CEO and Co-Founder Annie Lu told the delegation that AI-first manufacturing requires a top-down mindset shift and highlighted Laminar’s ability to deliver measurable operating gains while cutting water, chemical, and energy use. CTO and Co-Founder David Lu emphasized that Laminar is moving the world’s largest manufacturers from pilots to scaled physical AI, and the program centered on CEO-level use cases, technical realities of plant-floor AI, and best-practice guidelines for adoption.
The U.S. Department of Commerce backed the visit as part of broader efforts to connect American AI innovators with international industrial partners, underscoring Laminar’s growing role in exportable AI capability. For Laminar, the engagement opens potential commercial and partnership channels in Paraná, a key Brazilian industrial hub, while reinforcing its positioning at the intersection of AI, sustainability, and industrial competitiveness.
The company framed physical AI as a lever to offset rising input costs, address knowledge loss in aging workforces, and meet tightening environmental expectations across global supply chains. Laminar’s platform, built on patented spectral sensors and a library of machine-learning models, turns manual process-control tasks into autonomous, self-optimizing operations that reduce downtime in real time.
The delegation’s visit follows a series of accolades that validate Laminar’s technology and commercial traction, including the 2026 Edison Gold Award in Manufacturing & Logistics and supplier awards from AB InBev and Unilever. Its deployments in World Economic Forum Lighthouse factories further signal to executives that Laminar’s approach is already operating at scale in flagship industrial sites.
Laminar is currently implemented across factories on six continents and is used by major global consumer brands, indicating a maturing business model and readiness for broader international industrial rollouts. For executives evaluating AI in process manufacturing, the Brazil engagement and global recognition highlight Laminar as a leading contender for strategic partnerships, especially where improved efficiency and sustainability must be delivered simultaneously.

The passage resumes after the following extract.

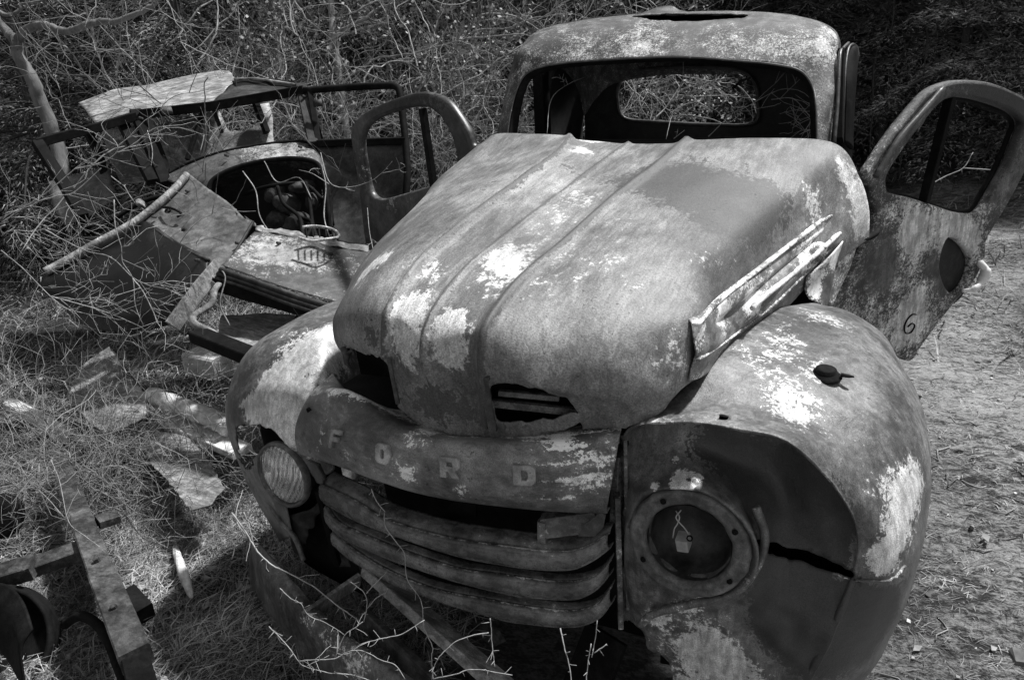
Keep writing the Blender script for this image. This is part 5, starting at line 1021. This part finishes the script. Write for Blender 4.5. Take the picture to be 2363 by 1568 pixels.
o = plate('metal_sheet', [(322,1012), (372,992), (425,998), (470,1050), (519,1128), (484,1163), (438,1176), (395,1120), (350,1070)], [], U(430,1080,z=.40), (-.04,-.08,1), MT['sheet'], None, .006, .0015, 1, rag=.006, wear=[(400,1080,.15,.2)], cell=.03, bend=lambda x, y: .012 * np.sin(x * 8 + 1) + .012 * np.sin(y * 6)); tag(o, 'grey metal sheet half buried in dry grass between the log and the chassis', 'sheet')
m = MB(); m.tube(cr([U(352,912,z=.47), U(430,942,z=.47), U(490,965,z=.47), U(528,985,z=.46)], 8), [.040 + .003 * math.sin(k * 1.7) for k in range(25)], 12); tag(m.build('log', MT['wood']), 'pale weathered log pointing at the left headlight', 'log')
m = MB(); m.beam(U(395,970,z=.40), U(560,1042,z=.40), .09, .03, (0, 0, 1)); tag(m.build('plank', MT['wood'], None, False), 'grey plank lying just in front of the pale log', 'plank')
m = MB(); m.beam(U(445,830,z=.36), U(515,845,z=.36), .12, .12, (0, 0, 1)); tag(m.build('wooden_block', MT['wood'], None, False), 'grey block under the dark beam of the wrecked car', 'block')
m = MB(); m.tube(cr([U(404,1262,z=.24), U(415,1300,z=.25), U(428,1335,z=.25), U(442,1378,z=.23)], 5), [.010, .012, .014, .013, .015, .016, .015, .016, .017, .016, .016, .015, .013, .012, .010, .006], 8); tag(m.build('broken_branch', MT['wood']), 'short split stick lying in the dry grass beside the chassis rail', 'stick')
m = MB(); m.beam(U(20,930,z=.4), U(170,1010,z=.28), .06, .04); tag(m.build('pole', MT['wood'], None, False), 'half hidden pole in the brambles at the left edge', 'pole')
# old chassis, lower left corner
ch = thing('old_chassis', 'dark bare car chassis rail with a cross member in the lower left corner', 'chassis', tuple(U(230, 1300, z=.25)))
def zb(name, a, b_, w, h, mat, up=(0, 0, 1), wear=0.):
    m = MB(); m.beam(U(a[0], a[1], z=a[2]), U(b_[0], b_[1], z=b_[2]), w, h, up); return m.build(name, mat, ch, False, wear)
r1 = zb('side_rail', (138,1065,.40), (238,1330,.47), .068, .05, MT['rail'], wear=.1); zb('side_rail', (238,1328,.475), (315,1520,.52), .074, .055, MT['rail'], wear=.1)
zb('rail_end', (312,1515,.515), (335,1600,.53), .06, .04, MT['black']); zb('rail_flange', (200,1180,.36), (355,1600,.42), .02, .07, MT['black'])
zb('cross_member', (-20,1335,.43), (80,1305,.44), .08, .05, MT['rail']); zb('cross_member', (70,1310,.42), (205,1262,.43), .07, .04, MT['rail'])
zb('cross_member', (225,1205,.40), (272,1190,.39), .06, .03, MT['rail'])
m = MB(); m.lathe(U(62,1312,z=.475), (0, -.2, 1), [(.012, 0), (.012, .008), (.0005, .010)], 6); m.build('bolt', MT['rail'], ch, False, .3)
for (u, v, z) in ((150,1120,.435), (222,1290,.50), (262,1400,.53), (205,1262,.475)):
    m = MB(); m.lathe(U(u, v, z=z), (0, -.2, 1), [(.009, -.01), (.009, .006), (.0005, .008)], 6); m.build('bolt', MT['rail'], ch, False)
m = MB(); m.tube(cr([U(150,1440,z=.34), U(185,1420,z=.40), U(225,1440,z=.42), U(252,1480,z=.42), U(275,1540,z=.40), U(300,1600,z=.36)], 8), .014, 10); m.build('hose', MT['black'], ch)
m = MB(); m.beam(U(290,1375,z=.30), U(330,1420,z=.28), .07, .06); m.build('mount', MT['black'], ch, False)
rows = [[(-30,1340,.46), (20,1350,.46), (55,1390,.44), (75,1450,.42)], [(-30,1400,.40), (0,1400,.42), (30,1440,.40), (50,1500,.38)], [(-30,1500,.30), (0,1500,.32), (30,1540,.30), (60,1600,.28)]]
net('spring_hanger', [[U(a, b_, z=c) for a, b_, c in r] for r in rows], MT['black'], ch, 8, 8, .006)
m = MB(); m.lathe(U(-20,1490,z=.30), (.5, -.6, .6), [(.05, -.03), (.06, .0), (.12, -.01), (.15, .0), (.16, .02), (.17, .02), (.175, .0), (.17, -.05)], 36); m.build('brake_drum', MT['black'], ch)
m = MB(); m.lathe(U(0,1190,z=.33), (.3, -.8, .5), [(.0005, .02), (.05, .02), (.07, .01), (.085, 0), (.08, -.03)], 24); m.build('wheel_hub', MT['black'], ch)
# debris below the grille
o = plate('scrap_plate', [(1118,1512), (1150,1488), (1182,1496), (1200,1474), (1222,1482), (1240,1510), (1262,1522), (1276,1560), (1310,1630), (1140,1640), (1152,1580), (1132,1560), (1142,1538)], [], U(1200,1540,z=.02), (.15,-.6,1), MT['sheet'], None, .006, .0015, 1, rag=.006, wear=[(1200,1540,.06,.5)], cell=.02); tag(o, 'jagged pale scrap plate lying below the middle of the grille', 'plate')
o = plate('scrap_plate', [(1075,1438), (1110,1428), (1150,1450), (1168,1478), (1120,1500), (1098,1530), (1070,1500)], [], U(1115,1470,z=.10), (-.3,-.7,.8), MT['rail'], None, .005, .0015, 1, rag=.006, cell=.02); tag(o, 'small dark torn plate just above the jagged pale plate under the grille', 'plate')
o = plate('scrap_plate', [(800,1420), (850,1400), (900,1425), (985,1490), (1010,1530), (960,1545), (880,1490), (820,1470)], [], U(900,1470,z=.08), (.1,-.5,1), MT['sheet'], None, .006, .0015, 1, rag=.005, wear=[(900,1460,.1,-.4)], cell=.02); tag(o, 'long torn plate lying beside the frame rail under the left end of the grille', 'plate')

# ================================================================== VINES
def vine(paths, label, yd=None, seed=1, tw=5, tl=.12, r=.0032, d=None, cat='vine', mat='vine', thorn=True, name='thorny_vine'):
    P = []
    for pth in paths:
        q = []
        for k, e in enumerate(pth):
            dd = e[2] if len(e) > 2 else d; q.append((e[0], e[1], dd, r * (1 - .5 * k / len(pth))))
        P.append(q)
    near = (d or paths[0][0][-1]) < 2.3
    return sapling(name, [[(a, b_, c, e * (.46 if near else .48)) for a, b_, c, e in q] for q in P], MT[mat], label, cat, tw, seed, tl * (.5 if near else 1), 0 if near else 1, None, thorn, r * .4, .32, 5)
def C6(l): return [(520 + a * .518, 756 + b_ * .518) for a, b_ in l]
def C5(l, d): return [(520 + a * .28, 1181.5 + b_ * .28, d) for a, b_ in l]
vine([C5([(50,0),(160,150),(220,250),(280,340),(380,430),(480,480),(600,540),(740,620),(900,750),(1000,820),(1120,905)],1.62), C5([(150,0),(190,90),(215,200),(240,280)],1.64)], 'thickest pale thorny cane, running down across the left front apron', seed=2, tw=6, r=.0042, tl=.10)
vine([C5([(1310,0),(1320,120),(1420,260),(1475,340),(1500,550),(1610,720),(1630,880),(1640,960),(1705,1100),(1700,1180),(1705,1290),(1720,1380)],1.5), [(857,1128,1.56),(868,1155,1.54),(888,1180,1.52)]], 'thin vine hanging down across all three grille bars', seed=3, tw=3, r=.0022, tl=.05)
vine([C5([(360,940),(460,1040),(530,1120),(600,1220),(660,1270),(850,1320),(1000,1330),(1180,1380),(1300,1450)],1.42), C5([(600,1225),(700,1215),(900,1205),(1000,1150),(1130,1140),(1280,1215),(1400,1255),(1480,1370)],1.42), C5([(900,1200),(985,1010),(1085,940),(1130,900)],1.46), C5([(450,625),(540,710),(620,750),(690,850),(830,910),(985,1010)],1.5), C5([(1640,885),(1460,1000),(1330,1030),(1240,1050),(1100,1090)],1.42)], 'sprawling thorny vine over the dented apron at the bottom edge', seed=4, tw=5, r=.0022, tl=.10)
vine([C5([(1030,570),(1150,670),(1165,790),(1140,900)],1.5), C5([(1160,670),(1220,600),(1300,520)],1.5), C5([(1170,790),(1250,700),(1320,660),(1340,620)],1.5)], 'small forked sprig in front of the frame rail under the grille', seed=5, tw=2, r=.0018, tl=.04)
vine([C5([(2180,870),(2190,960),(2200,1100),(2210,1190),(2220,1270)],1.3), C5([(2170,990),(2050,1010),(1900,1065),(1780,1170),(1720,1270),(1700,1380)],1.35), C5([(1720,1370),(1900,1330),(2050,1290),(2363,1340)],1.3)], 'thorny stem standing below the middle of the grille', seed=6, tw=3, r=.0022, tl=.05)
vine([[(1293,1448,1.15),(1302,1490,1.14),(1313,1530,1.13),(1320,1580,1.12)]], 'short thorny stem right of the jagged scrap plate', seed=7, tw=2, r=.0025, tl=.04)
vine([[(1379,1430,1.2),(1372,1480,1.2),(1366,1515,1.2)], [(1364,1485,1.18),(1356,1530,1.18),(1352,1580,1.18)], [(1372,1505,1.2),(1400,1485,1.2)]], 'pair of thin stalks beside the dark bracket under the grille end', seed=8, tw=1, r=.0016, tl=.03)
def C3(l, d): return [(a * .2713, 330.8 + b_ * .2713, d) for a, b_ in l]
vine([C3([(0,680),(200,550),(420,400),(640,215),(760,130),(920,50)],3.3), C3([(0,640),(220,530),(470,450),(600,430),(700,360),(860,210)],3.3), C3([(640,215),(850,170),(980,90),(1000,20),(960,-40)],3.35), C3([(1000,80),(1140,5),(1300,-120),(1450,-150)],3.4)], 'long pale cane rising from the left edge across the empty car door', seed=9, tw=7, r=.006, tl=.3)
vine([C3([(380,730),(540,820),(750,920),(900,950),(1000,1010),(1130,1140),(1280,1210),(1420,1240),(1568,1310)],3.0), C3([(1280,1215),(1450,1170),(1568,1185)],2.98), C3([(1130,1150),(1210,1250),(1290,1400),(1350,1540)],2.95)], 'pale branching cane lying over the dark fender of the wrecked car', seed=10, tw=7, r=.0055, tl=.28)
vine([C3([(970,480),(980,700),(1030,870),(1045,1010),(1130,1150),(1150,1370),(1220,1550)],2.98), C3([(1040,880),(1110,860),(1140,790)],2.98)], 'upright pale stem in front of the wrecked car hood sheet', seed=11, tw=4, r=.005, tl=.2)
vine([C3([(10,910),(180,1050),(330,1200),(430,1300),(560,1400),(700,1440)],3.0), C3([(430,1300),(620,1350),(800,1400),(1000,1470),(1200,1560)],2.95), C3([(10,790),(90,740),(300,745),(450,690)],3.1)], 'pale cane slanting down from the left edge below the dark fender', seed=12, tw=8, r=.0045, tl=.25)
vine([C3([(560,500),(630,610),(690,710),(760,760)],3.2), C3([(690,710),(620,790),(540,860)],3.2), C3([(640,1220),(700,1180),(760,1150),(740,1010),(680,990)],3.0), C3([(760,1150),(790,1230),(760,1290),(800,1400)],3.0)], 'thin bent twigs tangled on the wrecked car fender edge', seed=13, tw=8, r=.003, tl=.2)
vine([[(118,1060,2.1),(140,1120,2.1),(158,1202,2.08),(195,1235,2.08),(232,1262,2.06)], [(158,1205,2.08),(120,1160,2.1),(90,1130,2.1)]], 'pale twig lying across the chassis side rail', seed=14, tw=5, r=.0028, tl=.2)
vine([[(262,1145,2.2),(310,1180,2.2),(360,1225,2.18),(420,1262,2.15)], [(280,1175,2.2),(330,1240,2.2),(400,1268,2.2)], [(425,980,2.4),(432,1060,2.35),(405,1150,2.3),(405,1330,2.25)]], 'dark twig arching over the half buried grey sheet', seed=15, tw=6, r=.003, tl=.2, mat='darkbark', thorn=False)
vine([[(560,1130,1.9),(545,1180,1.85),(550,1210,1.8),(575,1240,1.75)], [(535,1290,1.8),(548,1240,1.8),(565,1200,1.8)]], 'forked pale twig standing in the grass by the left headlight', seed=16, tw=3, r=.0025, tl=.12)
vine([[(740,352,2.75),(760,420,2.7),(800,432,2.65),(850,420,2.6),(880,400,2.58),(905,372,2.55)], [(880,400,2.58),(905,395,2.58)], [(760,425,2.7),(720,400,2.9),(690,392,3.1)]], 'thin white twig crossing the window of the left truck door', seed=17, tw=1, r=.003, tl=.1)
vine([[(848,480,2.7),(852,530,2.6),(862,580,2.5)], [(870,560,2.6),(900,562,2.55)]], 'short white twig below the left truck door window', seed=18, tw=2, r=.0028, tl=.06)
vine([[(1635,315,2.6),(1690,262,2.65),(1720,248,2.68),(1780,215,2.7),(1815,205,2.7),(1850,212,2.7),(1880,235,2.7)], [(1780,230,2.7),(1830,228,2.7),(1870,270,2.7)], [(1860,190,2.7),(1870,215,2.7),(1885,260,2.68)], [(1895,300,2.66),(1870,300,2.66),(1845,310,2.66)], [(1880,240,2.7),(1870,280,2.68),(1855,305,2.66)]], 'white branching twig inside the right end of the windshield opening', seed=19, tw=4, r=.0035, tl=.18, thorn=False)
vine([[(1537,322,2.55),(1548,275,2.6),(1562,240,2.7),(1575,180,2.8),(1577,140,2.8)], [(1555,320,2.5),(1580,300,2.5)]], 'single thin stem rising through the middle of the windshield opening', seed=20, tw=1, r=.0022, tl=.06, thorn=False)
vine([[(1262,310,2.6),(1272,230,2.7),(1310,195,2.8),(1350,178,2.85)], [(1310,195,2.8),(1305,180,2.8)]], 'thin twig inside the left end of the windshield opening', seed=21, tw=1, r=.002, tl=.05, thorn=False)
vine([[(2130,438,5.2),(2175,410,5.2),(2222,388,5.2),(2245,352,5.2)], [(2222,388,5.2),(2290,392,5.2)]], 'pale forked stick on the ground seen through the right door window', seed=22, tw=0, r=.009, tl=.1, thorn=False)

UniSenai, the executive education arm of the FIEP System, framed the collaboration as part of its mandate to build strategic industrial capabilities in Paraná aligned with emerging technologies such as AI. As UniSenai channels regional manufacturers toward AI adoption, Laminar stands to benefit from a pipeline of potential customers and pilot sites seeking proven physical AI solutions.
Taken together, the visit, governmental support, and recent awards suggest that Laminar is transitioning from a high-potential startup to an increasingly influential infrastructure provider for AI-enabled manufacturing. The company’s next growth phase will likely hinge on converting these international relationships and lighthouse deployments into repeatable, multi-plant rollouts with large industrial groups.